Published: November 7, 2012 33 Comments
 
BEIJING — In a year of scandals and corruption charges at the commanding heights of the Communist Party, a retired party chief some had written off as a spent force has thrust himself back into China’s most important political decisions and emerged as a dominant figure shaping the future leadership.
 
Articles in this series examine the implications for China and the rest of the world of the coming changes in the leadership of the Chinese Communist Party.
 
The resurgence of Jiang Zemin, the 86-year-old former leader, is all the more striking because he was said last year to be near death. But over recent months, Mr. Jiang, who left office a decade ago, has worked assiduously behind the scenes, voicing frustration with the record of his successor, Hu Jintao, and maneuvering to have his protégés dominate the party’s incoming ruling group. He even weighed in on how to deal with Bo Xilai, the populist political figure who was caught up in a major scandal and was investigated after his wife was accused of murdering a British businessman.
 
Mr. Jiang has also sought to shape policy, party insiders say, by proposing changes to an agenda-setting report presented Thursday at the start of the 18th Party Congress, the weeklong meeting that precedes the naming of Mr. Hu’s replacement and a new generation of leaders. Mr. Jiang and Mr. Hu arrived together at the Great Hall of the People, before others in the senior leadership — another sign of Mr. Jiang’s influence.

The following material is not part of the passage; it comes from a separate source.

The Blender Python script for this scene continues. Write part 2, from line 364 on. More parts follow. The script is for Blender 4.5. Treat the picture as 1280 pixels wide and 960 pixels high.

Mr. Jiang’s goal, those insiders say, appears to be to put China back on a path toward market-oriented economic policies that he and his allies argue stagnated under a decade of cautious leadership by Mr. Hu, a colorless party leader who favored more traditional socialist programs and allowed gargantuan state-owned companies to amass greater wealth and influence. Many see Mr. Jiang, who brought China into the World Trade Organization and rebuilt ties to the United States after a breakdown in 1989, as favoring deeper ties to the West and more opportunities for China’s private sector.
 
Mr. Jiang was able to outflank Mr. Hu to shape a new lineup for the Politburo Standing Committee, the top decision-making body, which appears to have Jiang allies chosen for five of the projected seven seats, according to party insiders. The most prominent is Xi Jinping, the designated heir to Mr. Hu as party chief and president.
 
“Look at the final seven people and you know who the big winner is: Jiang, or Jiang and Xi,” said an editor at a party media organization. “The loser is Hu.”
 
That Mr. Jiang has been able to insert himself so boldly shows how diluted power has become at the apex of the Communist Party, just as policy makers and intellectuals from all quarters say the nation needs strong leadership to guide it through a period of a slowing economy and rising social discontent.
 
Some supporters of Mr. Jiang say his involvement might give greater confidence to policy makers who could prove more amenable than Mr. Hu to loosening the hold of state-owned conglomerates in some crucial sectors, like finance and transportation, and also more inclined to establish a credible legal system that operates with a degree of autonomy from the party.
 
Such steps could inject vigor into the economy, while also signaling modest steps toward accountability demanded by China’s expanding middle class.
 
Even so, Mr. Jiang’s return to the center of party politics also exposes fundamental weaknesses in a system that relies on factional alliances and aging patriarchs to make crucial decisions.
 
China’s ambitions to rise to be a modern global power remain yoked to a secretive political system in which true authority resides in hidden recesses. That could spell trouble for Mr. Hu’s presumed successor, Mr. Xi, who has yet to establish his own credentials as the party’s ultimate authority. When the congress ends next week, there will be 20 retired Standing Committee members, most of whom expect some say in running the country and appointing allies.
 
Mr. Jiang does not possess the indomitable behind-the-scenes power once held by Deng Xiaoping, who ushered in market reforms after the death of Mao Zedong. But a year of division and uncertainty has created openings for Mr. Jiang to shape important decisions.
 
“The atmosphere seems very tense,” said Christopher K. Johnson, a former C.I.A. analyst now at the Center for Strategic and International Studies, who recently visited Beijing. “The problem is that there’s no senior figure in charge — there’s no revolutionary elder to act as arbiter and manage the different groups.”